Building Bridges

July 12, 2011

Secrets to Developing Great Customer Rapport

Dave Chace ( is president of Training Allies, a CE-focused training firm in Philadelphia.

How many times have you heard a sales “expert” tell you that the key to success is building a great relationship with the customer? Excuse me, but, well, duh. That’s like saying the key to losing weight is eating better. It’s easy to preach about the importance of building relationships, but providing insight and guidance around the mechanics of doing so is much more valuable.

As it turns out, a large number of integrators tend to struggle with developing a comfortable rapport with clients. Perhaps they’re shy, introverted, or just not comfortable warming up to strangers. Regardless, the hard truth is that customers buy from people they like, so effective social skills are a vital component of your job.

The good news is that people are quite predictable, and if you understand how to exercise some fundamental and proven strategies, then you can significantly influence your potential relationships with customers, their opinion of you, and the likelihood that they will agree to work with you.

Get Them Talking

Building sales relationships simply requires taking a genuine interest in the other person, keeping a smile in your voice (and on your face), and remembering to be a person instead of just a salesperson.

Almost everyone’s favorite topic of discussion is themselves, so your first job–early in the sales process–is to avoid simple yes or no questions (or those focused primarily on the gear), and instead, ask a variety of open-ended questions that get your clients talking about themselves: their lifestyle, their home, and their family. Your role is to let your client do the talking, gently prodding them along the way and listening carefully to their answers; this is not just for clues to help determine the system design, but also for avenues to make a more personal connection. This is a no-brainer, because it requires very little talking on your part, yet it goes a long way toward establishing a genuine relationship with the customer. As a bonus, you will find that the more your clients talk about themselves–particularly things they enjoy–the fonder of you they will become.

Find Common Ground

It is a sociological fact that people prefer to associate with others similar to themselves. Think about your own circle of friends; chances are you have quite a bit in common with them (interests, beliefs, hobbies, etc). Therefore, a key objective during the sales process is to seek out similarities between you and the customer. The more a customer perceives you as someone with whom they share things in common, the more comfortable they’ll be with you, and the more likely they are to buy from you.

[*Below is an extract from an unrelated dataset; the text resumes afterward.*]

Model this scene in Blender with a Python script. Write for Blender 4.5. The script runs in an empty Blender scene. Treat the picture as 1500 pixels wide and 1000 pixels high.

At a loss for things you may have in common? First off, everybody likes music and movies (isn’t that why you’re there in the first place?) So steer the conversation in that direction, and you will be certain to find lots of common ground–favorite movies, actors, concert experiences, and so on. Another easy topic is kids. Regardless of any socioeconomic differences between you and the customer, if you are both parents, then you will have a world of similarities and friendly anecdotes to share. Furthermore, keep a sharp eye when touring the home for evidence of interests that you may share, such as photographs, sports memorabilia, and art. For example, if you’re a golfer and notice a nice set of clubs in their house, why not ask them “Who’s the golfer? Great clubs…where do you play?” The next thing you know, you’re making friends.

Pay Them Compliments

Throughout your discussions with your clients, consciously look for opportunities to pay them genuine compliments, or praise their choices. Everyone likes to hear other people say nice things about him or her, and doing so will incline the client to feel more congenial toward you. It’s a proven psychological principle that paying compliments results in a greater likelihood the other person will want to cooperate and comply with you–that is, as long as the compliments are genuine and not blatantly artificial. Flattery really does work, so don’t be shy about using it.

As I like to say, building relationships isn’t rocket science. It simply requires taking a genuine interest in the other person, keeping a smile in your voice (and on your face), and remembering to be a person instead of just a salesperson. Lastly, be sure to use your client’s name often and mention yours frequently as well. After all, how can you be their friend if they don’t remember your name?